Est-il possible de trancher expérimentalement la question entre le temps universel et le temps relatif ? La réponse est affirmative. Si l’on admet le temps universel, le déplacement des lignes du spectre par les champs de gravitation est impossible (cf. pp. 120 et 208). La raison en est simple. Dans ce cas, en effet, les accroissements ds, dx, dy, dz, dt, dt’ s’effectuent simultanément ; ils ont donc lieu dans le même intervalle de temps. De sorte que l’on ne peut plus assimiler dt et dt’ à des périodes ; ce sont des mesures différentes de la même durée tout comme les nombres 60 et 3 600 sont des mesures différentes de l’heure.

Parmi les nombreux expérimentateurs qui scrutent le spectre solaire pour y chercher le déplacement d’Einstein, nous signalerons le Pr Julius d’Utrecht, qui, faisant porter son étude sur 446 raies, a déclaré catégoriquement que l’observation ne confirmait pas la prévision d’Einstein.

C’est donc le temps universel qui s’imposerait.

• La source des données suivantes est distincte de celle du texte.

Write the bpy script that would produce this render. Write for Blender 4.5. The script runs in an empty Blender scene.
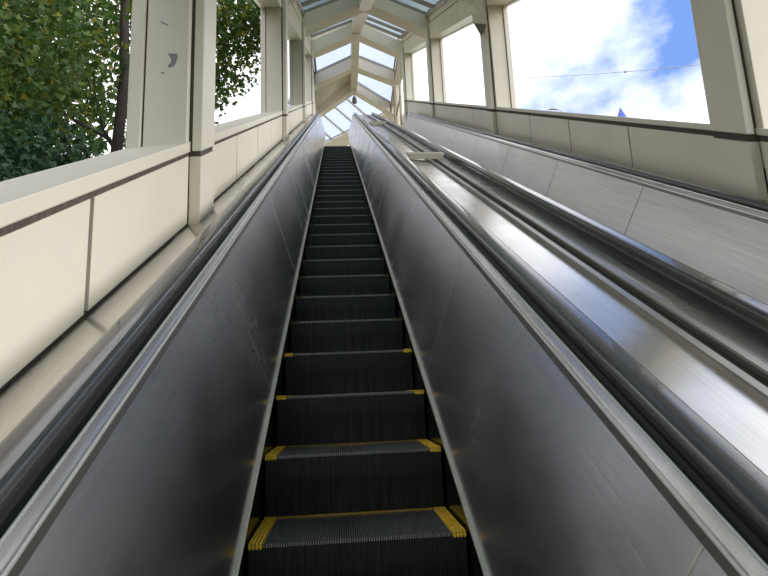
import bpy, math, random
import numpy as np
from mathutils import Vector, Matrix

scn = bpy.context.scene
COL = scn.collection
random.seed(4)

# ------------------------------------------------------------------ camera
F_PX = 555.0
YAW, PITCH, ROLL = -0.08078, 0.1848, -0.04176
cy_, sy_ = math.cos(YAW), math.sin(YAW)
fwd = Vector((-sy_*math.cos(PITCH), cy_*math.cos(PITCH), math.sin(PITCH)))
rt = Vector((cy_, sy_, 0)); up = rt.cross(fwd)
r2 = rt*math.cos(ROLL)+up*math.sin(ROLL); u2 = -rt*math.sin(ROLL)+up*math.cos(ROLL)
cam_d = bpy.data.cameras.new('camera'); cam = bpy.data.objects.new('camera', cam_d); COL.objects.link(cam)
cam_d.sensor_width = 36; cam_d.lens = 36*F_PX/768; cam_d.clip_start = .02; cam_d.clip_end = 500
cam.matrix_world = Matrix(((r2.x, u2.x, -fwd.x, 0), (r2.y, u2.y, -fwd.y, 0), (r2.z, u2.z, -fwd.z, 0), (0, 0, 0, 1)))
scn.camera = cam

# ------------------------------------------------------------------ world: broken white cloud over blue
w = bpy.data.worlds.new('sky'); scn.world = w; w.use_nodes = True
nt = w.node_tree; nt.nodes.clear()
def wn(t, **k):
    n = nt.nodes.new(t)
    for a, b in k.items(): setattr(n, a, b)
    return n
wo = wn('ShaderNodeOutputWorld'); bg = wn('ShaderNodeBackground'); tc = wn('ShaderNodeTexCoord')
mp = wn('ShaderNodeMapping'); mp.inputs['Scale'].default_value = (1.0, 1.0, 2.2); mp.inputs['Location'].default_value = (0.35, 0.1, 0.0)
nz = wn('ShaderNodeTexNoise'); nz.inputs['Scale'].default_value = 1.7; nz.inputs['Detail'].default_value = 9; nz.inputs['Roughness'].default_value = .55
nz.inputs['Distortion'].default_value = .35
rp = wn('ShaderNodeValToRGB'); rp.color_ramp.elements[0].position = .40; rp.color_ramp.elements[1].position = .58
mx = wn('ShaderNodeMixRGB'); mx.inputs[1].default_value = (.11, .20, .46, 1); mx.inputs[2].default_value = (1.0, 1.0, 1.0, 1)
# more cloud towards the horizon
sx = wn('ShaderNodeSeparateXYZ'); mr = wn('ShaderNodeMapRange')
mr.inputs[1].default_value = .1; mr.inputs[2].default_value = .7; mr.inputs[3].default_value = .17; mr.inputs[4].default_value = .04
ad = wn('ShaderNodeMath', operation='ADD')
# dimmer below the horizon
gr = wn('ShaderNodeMapRange'); gr.inputs[1].default_value = -.05; gr.inputs[2].default_value = .05; gr.inputs[3].default_value = .12; gr.inputs[4].default_value = 1.0
ml = wn('ShaderNodeMath', operation='MULTIPLY'); ml.inputs[1].default_value = 1.25
L = nt.links.new
L(tc.outputs['Generated'], mp.inputs[0]); L(mp.outputs[0], nz.inputs[0]); L(tc.outputs['Generated'], sx.inputs[0])
L(sx.outputs[2], mr.inputs[0]); L(nz.outputs[0], ad.inputs[0]); L(mr.outputs[0], ad.inputs[1])
# a long blue gap in the cloud to the right of the hall, running up and away
def gap_dir(px, py): return (r2*((px-384)/F_PX)-u2*((py-288)/F_PX)+fwd).normalized()
g1, g2 = gap_dir(545, 105), gap_dir(700, 8)
gn = g1.cross(g2).normalized(); gc = gap_dir(650, 40)
v1 = wn('ShaderNodeVectorMath', operation='DOT_PRODUCT'); v1.inputs[1].default_value = gn
v2 = wn('ShaderNodeVectorMath', operation='DOT_PRODUCT'); v2.inputs[1].default_value = gc
L(tc.outputs['Generated'], v1.inputs[0]); L(tc.outputs['Generated'], v2.inputs[0])
ab = wn('ShaderNodeMath', operation='ABSOLUTE'); L(v1.outputs['Value'], ab.inputs[0])
q1 = wn('ShaderNodeMapRange', interpolation_type='SMOOTHSTEP'); q1.inputs[1].default_value = .0; q1.inputs[2].default_value = .13; q1.inputs[3].default_value = 1; q1.inputs[4].default_value = 0; L(ab.outputs[0], q1.inputs[0])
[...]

Une remarque importante pour terminer. Dans la théorie de la relativité, le temps universel ne se laisse pas représenter par une quatrième dimension qui s’ajouterait à l’espace. Comme l’a montré M. Willigens, dans son important mémoire, le temps universel se représente, géométriquement, comme un rapport d’homothétie. Une fois de plus, ne confondons pas une simple figuration géométrique avec la réalité qu’elle représente.